We were paranoid with the delay that our luggage would not make it and of course it didn’t! There was talk of there being something like 12,000 pieces of luggage in Heathrow needing to be sent on to their rightful owners. So we don’t have our bags at the moment which is slightly annoying but we have all the important stuff.

So we were met by Jonas and Carla at the airport. The plan was to get a minibus south to Ladybrand which is a town just over the S.A.-Lesotho border near to Maseru. We even had a little trailer for all our luggage which was sitting in London. The journey down was about 450km and was really nice, the views of such vast tracts of land were amazing and the sun was shining. It’s winter here and the days are generally quite sunny with clear skies, although once the sun drops it gets very chilly very quickly. Carla was saying that the week before we arrived it had been snowing and with it getting so cold at night I’m not at all surprised. On the bus the mood was good despite the missing bags and typical African music was interrupted by the odd bit of Westernised music.

The drivers over here are a little bit loony on the roads, overtaking on bends, going at ridiculous speeds and so on but tucked away at the back of the bus I didn’t really mind let alone notice. That was until I heard what sounded like a glass bottle smashing off the bus. We then started to swerve and slow down rapidly and it was obvious something was wrong, we all got a bit panicky until the bus finally shuddered to a halt at the side of the road. We all piled out and inspected the damage on our left rear tyre. It was only for the great driving sense of our driver Sonny, and the fact that there wasn’t anyone speeding behind us that it wasn’t more serious. So we relaxed at the side of the road as Sonny changed the tyre and the cows looked on.

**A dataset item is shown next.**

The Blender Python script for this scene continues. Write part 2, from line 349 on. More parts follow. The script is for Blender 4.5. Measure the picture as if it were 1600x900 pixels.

Eventually we reached Little Rock Resort which was kind of like a camp site and had nice little thatch chalets waiting for us. It was so nice to finally arrive somewhere and relax a bit and it even had Rocky Saloon, a little bar with chilled Castle Lager for 6 Rand each which works out about 60 cents. They even had sausage dogs, three of them, and some Lassie dogs to welcome us! So after several beers and a pizza we climbed into the bunk beds to fall off to sleep.